Aprendeu as primeiras letras com seu pai, advogado estudioso e dono de uma excelente biblioteca, na qual se encontravam obras de Darwin, Spencer e outros teóricos evolucionistas.

 Cursou o secundário no Liceu Paraibano e Direito em Recife. Essa graduação, no entanto, não lhe serviu como profissão, já que nunca exerceu a advocacia, por não ser essa sua vocação, mas, sim, o magistério. Lecionou literatura no Liceu Pernambucano, e, depois, já no Rio de Janeiro, foi professor de Geografia na Escola Normal e no Colégio Pedro II. Daí mudou-se para Leopoldina, no Estado de Minas Gerais, onde foi diretor de um grupo escolar.

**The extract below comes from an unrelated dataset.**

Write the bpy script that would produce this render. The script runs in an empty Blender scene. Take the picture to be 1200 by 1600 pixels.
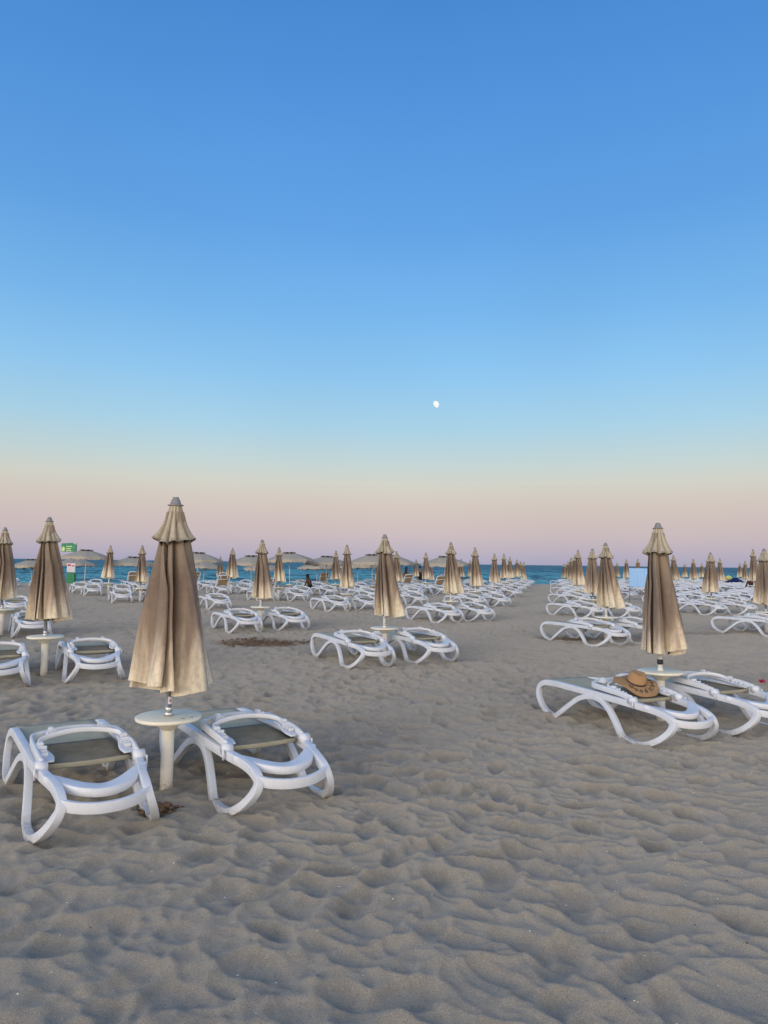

 Diz-se que Augusto dos Anjos compôs os seus primeiros versos aos sete anos de idade. Mas o certo é que, mais tarde, a crítica chegaria a reconhecer ser ele o mais original dos poetas brasileiros, e de que poucos haverá, como ele, tão originais na língua portuguesa. E é bem verdade que, em vida, o poeta não pode sentir esse valor atribuído à sua poesia; esse reconhecimento só viria ocorrer anos mais tarde.

 Exemplo de que o reconhecimento da excepcional obra poética de Augusto dos Anjos parecia ter tido pouco significado na época em que fez, às suas expensas e com a ajuda de seu irmão, a publicação de seu livro «Eu», é contada por Francisco de Assis Barbosa, um dos mais importantes biógrafos do poeta:

 Dias depois de sua morte, ocorrida em Leopoldina, Orris Soares e Heitor Lima caminhavam pela Avenida Central e pararam na porta da Casa Lopes Fernandes para cumprimentar Olavo Bilac. O príncipe dos poetas notou a tristeza dos dois amigos, que acabaram de receber a notícia. – E quem é esse Augusto dos Anjos – perguntou. Diante do espanto de seus interlocutores, Bilac insistiu: Grande poeta? Não o conheço. Nunca ouvi falar nesse nome. Sabem alguma coisa dele? Heitor Lima recitou o soneto Versos a um coveiro. Bilac ouviu pacientemente, sem interrompê-lo. E, depois que o amigo terminou o último verso, sentenciou com um sorriso de superioridade: - Era esse o poeta? Ah!, então, fez bem em morrer. Não se perdeu grande coisa.